O avô materno visita o túmulo de Isabella todo domingo. A mãe, por sua vez, não costuma ir ao cemitério “A memória dela é muito além de uma campa”, diz Ana Carolina, que é espírita, doutrina que crê em reencarnação e não sacraliza o corpo. “Para um caso como o meu, é onde se encontra mais respostas.”

Filhos

Conheceu o marido Vinicius Francomano, de 31 anos, às vésperas de ir estudar seis meses na Califórnia, nos Estados Unidos. Eles se casaram em 2014: Miguel nasceu dois anos depois. “Não houve menção a Isabella até o momento final, do beijo dos noivos”, conta o reverendo Aldo Quintão, que celebrou a cerimônia na Catedral Anglicana de São Paulo. Nessa hora, tocou “Noites Traiçoeiras”, do Padre Marcelo Rossi, em homenagem à menina: “O mundo pode até fazer você chorar/mas Deus te quer sorrindo”.

“Tenho lembranças boas, e não de sofrimento”, afirma Ana Carolina, que guarda roupas, calçados e brinquedos de Isabella.

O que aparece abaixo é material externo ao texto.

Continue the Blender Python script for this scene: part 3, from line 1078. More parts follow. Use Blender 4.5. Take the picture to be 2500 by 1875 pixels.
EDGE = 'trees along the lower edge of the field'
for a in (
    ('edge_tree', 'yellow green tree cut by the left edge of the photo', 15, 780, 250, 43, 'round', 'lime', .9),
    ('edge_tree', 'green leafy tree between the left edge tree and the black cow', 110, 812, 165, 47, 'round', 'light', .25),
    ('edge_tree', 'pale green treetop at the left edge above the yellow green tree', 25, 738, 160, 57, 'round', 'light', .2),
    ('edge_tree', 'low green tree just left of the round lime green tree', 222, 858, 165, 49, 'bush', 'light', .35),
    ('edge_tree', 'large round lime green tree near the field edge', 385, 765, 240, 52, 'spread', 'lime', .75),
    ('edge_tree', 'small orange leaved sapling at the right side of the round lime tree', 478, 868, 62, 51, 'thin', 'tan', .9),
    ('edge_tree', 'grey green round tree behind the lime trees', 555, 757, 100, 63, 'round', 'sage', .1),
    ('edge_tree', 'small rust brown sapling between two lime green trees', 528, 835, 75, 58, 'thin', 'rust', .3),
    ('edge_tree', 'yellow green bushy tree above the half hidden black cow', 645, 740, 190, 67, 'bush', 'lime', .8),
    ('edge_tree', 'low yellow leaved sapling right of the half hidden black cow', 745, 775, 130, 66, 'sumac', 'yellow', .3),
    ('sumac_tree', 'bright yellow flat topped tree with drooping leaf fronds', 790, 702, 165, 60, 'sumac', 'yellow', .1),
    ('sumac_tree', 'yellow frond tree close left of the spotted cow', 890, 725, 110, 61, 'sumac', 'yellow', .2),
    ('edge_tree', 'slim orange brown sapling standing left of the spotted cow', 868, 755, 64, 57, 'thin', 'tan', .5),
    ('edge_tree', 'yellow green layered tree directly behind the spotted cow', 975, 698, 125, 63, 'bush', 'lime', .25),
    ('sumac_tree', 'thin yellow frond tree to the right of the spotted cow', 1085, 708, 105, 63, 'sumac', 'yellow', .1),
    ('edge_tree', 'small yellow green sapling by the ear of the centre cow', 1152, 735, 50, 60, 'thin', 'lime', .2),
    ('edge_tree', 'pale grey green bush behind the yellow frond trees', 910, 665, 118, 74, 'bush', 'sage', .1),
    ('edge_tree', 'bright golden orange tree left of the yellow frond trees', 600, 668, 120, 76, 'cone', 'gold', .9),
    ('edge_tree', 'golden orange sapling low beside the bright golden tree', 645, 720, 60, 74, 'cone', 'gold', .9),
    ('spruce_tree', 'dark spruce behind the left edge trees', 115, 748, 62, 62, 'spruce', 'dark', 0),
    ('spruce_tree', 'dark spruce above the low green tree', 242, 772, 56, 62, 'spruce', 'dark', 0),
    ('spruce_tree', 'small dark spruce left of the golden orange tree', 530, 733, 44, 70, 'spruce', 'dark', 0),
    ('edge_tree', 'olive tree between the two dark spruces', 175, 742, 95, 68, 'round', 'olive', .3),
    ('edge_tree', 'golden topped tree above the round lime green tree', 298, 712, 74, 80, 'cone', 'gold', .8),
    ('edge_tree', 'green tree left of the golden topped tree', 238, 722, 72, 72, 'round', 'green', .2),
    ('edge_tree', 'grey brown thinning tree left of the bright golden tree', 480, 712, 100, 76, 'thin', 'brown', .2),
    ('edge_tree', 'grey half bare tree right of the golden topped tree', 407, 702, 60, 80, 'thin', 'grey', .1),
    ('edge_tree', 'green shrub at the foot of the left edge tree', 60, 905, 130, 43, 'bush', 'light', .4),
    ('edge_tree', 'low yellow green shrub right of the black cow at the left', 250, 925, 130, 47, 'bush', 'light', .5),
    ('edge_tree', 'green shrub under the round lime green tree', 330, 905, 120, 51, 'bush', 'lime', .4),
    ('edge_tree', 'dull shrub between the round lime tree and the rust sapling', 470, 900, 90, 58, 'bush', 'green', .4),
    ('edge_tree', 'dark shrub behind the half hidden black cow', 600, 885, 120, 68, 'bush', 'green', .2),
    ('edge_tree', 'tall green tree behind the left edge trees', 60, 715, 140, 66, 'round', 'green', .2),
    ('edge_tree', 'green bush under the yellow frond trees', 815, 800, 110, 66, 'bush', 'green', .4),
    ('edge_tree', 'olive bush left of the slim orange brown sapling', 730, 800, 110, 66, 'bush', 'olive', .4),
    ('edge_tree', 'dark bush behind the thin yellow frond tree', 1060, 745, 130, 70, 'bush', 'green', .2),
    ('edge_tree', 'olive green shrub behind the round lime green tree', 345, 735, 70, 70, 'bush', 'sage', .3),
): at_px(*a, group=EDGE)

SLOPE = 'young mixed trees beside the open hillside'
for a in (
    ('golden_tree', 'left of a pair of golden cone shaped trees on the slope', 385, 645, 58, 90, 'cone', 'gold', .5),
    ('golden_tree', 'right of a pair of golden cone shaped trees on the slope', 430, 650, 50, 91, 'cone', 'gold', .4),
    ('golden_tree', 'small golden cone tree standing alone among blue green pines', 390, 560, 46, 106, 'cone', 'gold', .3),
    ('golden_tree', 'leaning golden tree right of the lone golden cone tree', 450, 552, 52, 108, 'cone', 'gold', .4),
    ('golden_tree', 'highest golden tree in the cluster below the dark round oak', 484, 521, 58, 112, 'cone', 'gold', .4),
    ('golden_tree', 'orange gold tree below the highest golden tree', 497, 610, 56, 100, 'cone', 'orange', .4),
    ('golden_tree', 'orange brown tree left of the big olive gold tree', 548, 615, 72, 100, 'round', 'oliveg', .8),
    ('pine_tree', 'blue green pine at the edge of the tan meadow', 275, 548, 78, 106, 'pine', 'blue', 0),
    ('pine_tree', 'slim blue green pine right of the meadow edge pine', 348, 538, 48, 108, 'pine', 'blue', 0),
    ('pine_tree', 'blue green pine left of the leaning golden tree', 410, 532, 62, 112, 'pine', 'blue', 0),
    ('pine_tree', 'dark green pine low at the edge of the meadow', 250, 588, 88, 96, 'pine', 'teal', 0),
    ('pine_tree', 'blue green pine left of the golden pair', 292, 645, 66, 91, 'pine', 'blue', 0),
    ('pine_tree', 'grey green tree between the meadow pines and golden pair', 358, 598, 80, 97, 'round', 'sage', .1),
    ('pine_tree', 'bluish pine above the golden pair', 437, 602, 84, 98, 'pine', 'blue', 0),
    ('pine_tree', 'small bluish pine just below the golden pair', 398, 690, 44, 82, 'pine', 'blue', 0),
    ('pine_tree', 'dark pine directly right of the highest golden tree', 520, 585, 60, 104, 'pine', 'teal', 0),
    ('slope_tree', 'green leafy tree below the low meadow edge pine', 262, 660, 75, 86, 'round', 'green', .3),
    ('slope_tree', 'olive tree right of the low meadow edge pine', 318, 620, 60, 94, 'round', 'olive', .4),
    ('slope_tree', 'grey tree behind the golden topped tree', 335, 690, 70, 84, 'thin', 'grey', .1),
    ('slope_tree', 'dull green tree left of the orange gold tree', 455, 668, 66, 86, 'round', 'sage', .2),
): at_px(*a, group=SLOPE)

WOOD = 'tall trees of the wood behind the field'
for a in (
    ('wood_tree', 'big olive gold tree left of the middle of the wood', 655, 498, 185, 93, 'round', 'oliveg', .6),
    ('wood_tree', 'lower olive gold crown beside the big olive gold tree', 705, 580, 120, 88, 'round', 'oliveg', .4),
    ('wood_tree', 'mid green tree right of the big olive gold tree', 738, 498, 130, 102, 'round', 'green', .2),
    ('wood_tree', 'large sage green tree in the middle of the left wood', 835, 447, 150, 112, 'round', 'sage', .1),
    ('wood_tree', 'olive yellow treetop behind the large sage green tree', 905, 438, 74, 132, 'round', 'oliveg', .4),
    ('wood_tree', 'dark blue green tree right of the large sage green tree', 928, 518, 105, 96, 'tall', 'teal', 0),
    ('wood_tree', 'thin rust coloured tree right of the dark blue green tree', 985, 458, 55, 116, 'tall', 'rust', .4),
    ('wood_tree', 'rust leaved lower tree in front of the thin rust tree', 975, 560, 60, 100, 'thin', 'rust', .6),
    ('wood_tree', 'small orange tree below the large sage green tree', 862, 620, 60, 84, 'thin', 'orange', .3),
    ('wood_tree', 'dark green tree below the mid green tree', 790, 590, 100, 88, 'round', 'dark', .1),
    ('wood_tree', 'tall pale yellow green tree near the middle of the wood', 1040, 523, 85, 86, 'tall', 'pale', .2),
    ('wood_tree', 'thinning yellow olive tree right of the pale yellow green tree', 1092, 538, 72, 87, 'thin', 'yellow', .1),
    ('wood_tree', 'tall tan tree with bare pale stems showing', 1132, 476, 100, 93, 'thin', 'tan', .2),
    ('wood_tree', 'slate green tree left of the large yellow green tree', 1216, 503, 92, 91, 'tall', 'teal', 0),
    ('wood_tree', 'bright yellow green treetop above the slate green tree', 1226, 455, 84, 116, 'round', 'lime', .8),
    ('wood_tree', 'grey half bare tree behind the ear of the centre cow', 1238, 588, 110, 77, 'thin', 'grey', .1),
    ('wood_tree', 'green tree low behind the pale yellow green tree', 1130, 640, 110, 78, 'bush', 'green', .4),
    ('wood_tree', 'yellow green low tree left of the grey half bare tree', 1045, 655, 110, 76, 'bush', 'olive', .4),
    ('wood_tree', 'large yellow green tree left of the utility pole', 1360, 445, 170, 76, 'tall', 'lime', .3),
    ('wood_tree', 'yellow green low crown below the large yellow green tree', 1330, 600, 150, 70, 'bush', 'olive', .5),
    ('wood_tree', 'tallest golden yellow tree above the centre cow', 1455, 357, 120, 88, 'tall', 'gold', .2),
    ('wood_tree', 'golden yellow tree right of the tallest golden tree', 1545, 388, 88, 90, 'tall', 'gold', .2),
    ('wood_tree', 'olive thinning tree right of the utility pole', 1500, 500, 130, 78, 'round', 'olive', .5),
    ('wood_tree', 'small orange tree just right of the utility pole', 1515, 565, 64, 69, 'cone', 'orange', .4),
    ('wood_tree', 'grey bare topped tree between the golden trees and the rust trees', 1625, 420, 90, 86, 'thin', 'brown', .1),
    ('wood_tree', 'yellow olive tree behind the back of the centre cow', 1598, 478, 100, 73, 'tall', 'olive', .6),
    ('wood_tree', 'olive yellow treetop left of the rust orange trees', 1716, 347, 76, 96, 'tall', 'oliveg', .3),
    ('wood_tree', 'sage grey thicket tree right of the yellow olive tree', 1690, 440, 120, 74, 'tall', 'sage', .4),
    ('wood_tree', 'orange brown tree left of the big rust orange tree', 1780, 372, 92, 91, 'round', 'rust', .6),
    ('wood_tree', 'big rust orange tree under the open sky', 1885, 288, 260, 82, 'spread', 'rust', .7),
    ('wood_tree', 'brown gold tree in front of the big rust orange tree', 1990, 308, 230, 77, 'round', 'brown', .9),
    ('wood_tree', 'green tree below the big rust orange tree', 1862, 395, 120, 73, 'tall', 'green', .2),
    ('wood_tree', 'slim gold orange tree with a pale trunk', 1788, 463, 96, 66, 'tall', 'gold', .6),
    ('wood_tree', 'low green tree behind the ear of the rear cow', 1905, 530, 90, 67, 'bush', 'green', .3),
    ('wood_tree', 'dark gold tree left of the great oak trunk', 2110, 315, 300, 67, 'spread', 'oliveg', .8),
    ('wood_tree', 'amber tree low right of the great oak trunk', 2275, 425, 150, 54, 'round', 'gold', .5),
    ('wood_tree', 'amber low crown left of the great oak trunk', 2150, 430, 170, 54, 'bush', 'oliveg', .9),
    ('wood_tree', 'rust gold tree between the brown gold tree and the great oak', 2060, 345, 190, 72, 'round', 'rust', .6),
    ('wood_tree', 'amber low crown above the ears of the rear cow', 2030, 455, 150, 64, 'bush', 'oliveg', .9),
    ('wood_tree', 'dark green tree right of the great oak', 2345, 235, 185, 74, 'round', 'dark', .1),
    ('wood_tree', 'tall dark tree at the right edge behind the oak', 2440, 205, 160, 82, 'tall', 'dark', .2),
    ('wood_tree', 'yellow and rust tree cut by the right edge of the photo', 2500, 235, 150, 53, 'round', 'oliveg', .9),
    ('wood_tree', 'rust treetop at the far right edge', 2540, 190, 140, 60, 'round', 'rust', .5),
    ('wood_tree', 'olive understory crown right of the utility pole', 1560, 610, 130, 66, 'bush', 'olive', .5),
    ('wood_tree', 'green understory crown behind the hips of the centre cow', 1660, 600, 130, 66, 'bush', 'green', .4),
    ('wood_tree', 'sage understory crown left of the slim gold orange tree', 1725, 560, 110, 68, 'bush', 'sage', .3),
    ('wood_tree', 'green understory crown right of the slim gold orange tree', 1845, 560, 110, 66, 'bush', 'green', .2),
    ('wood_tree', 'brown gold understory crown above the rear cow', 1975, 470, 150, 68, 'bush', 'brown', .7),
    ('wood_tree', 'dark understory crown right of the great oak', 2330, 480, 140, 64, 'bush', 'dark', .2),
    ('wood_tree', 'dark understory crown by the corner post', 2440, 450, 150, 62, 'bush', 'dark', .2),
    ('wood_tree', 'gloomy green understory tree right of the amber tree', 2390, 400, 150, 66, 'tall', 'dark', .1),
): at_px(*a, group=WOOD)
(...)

Entre eles, há um coelhinho de pelúcia com o qual ficou abraçada no velório da filha. “Por coincidência, Miguel estava brincado com ele outro dia.”

As crianças, porém, não são tão parecidas assim. Isabella era corintiana. Miguel, palmeirense. Ela, quietinha, preferia ficar em casa e assistir a “Monstros S.A.” ou “Procurando Nemo”, seus filmes favoritos. Ele, agitado (já foi parar duas vezes na diretoria da creche), gosta mesmo de passear. “Sempre quis ter três filhos. Quero engravidar, no máximo, até o ano que vem, mas ainda preciso combinar com meu marido”, ela ri.

Isabella morreu, aos 5, no ano que seria alfabetizada. Tinha o sonho de aprender a ler. Miguel está na fase de falar sem parar, imitando até propaganda. Outro dia, deixou todo mundo de boca aberta quando a campainha tocou. “Ó, pancainha”, disse, trocando as sílabas. Isabella falava exatamente assim.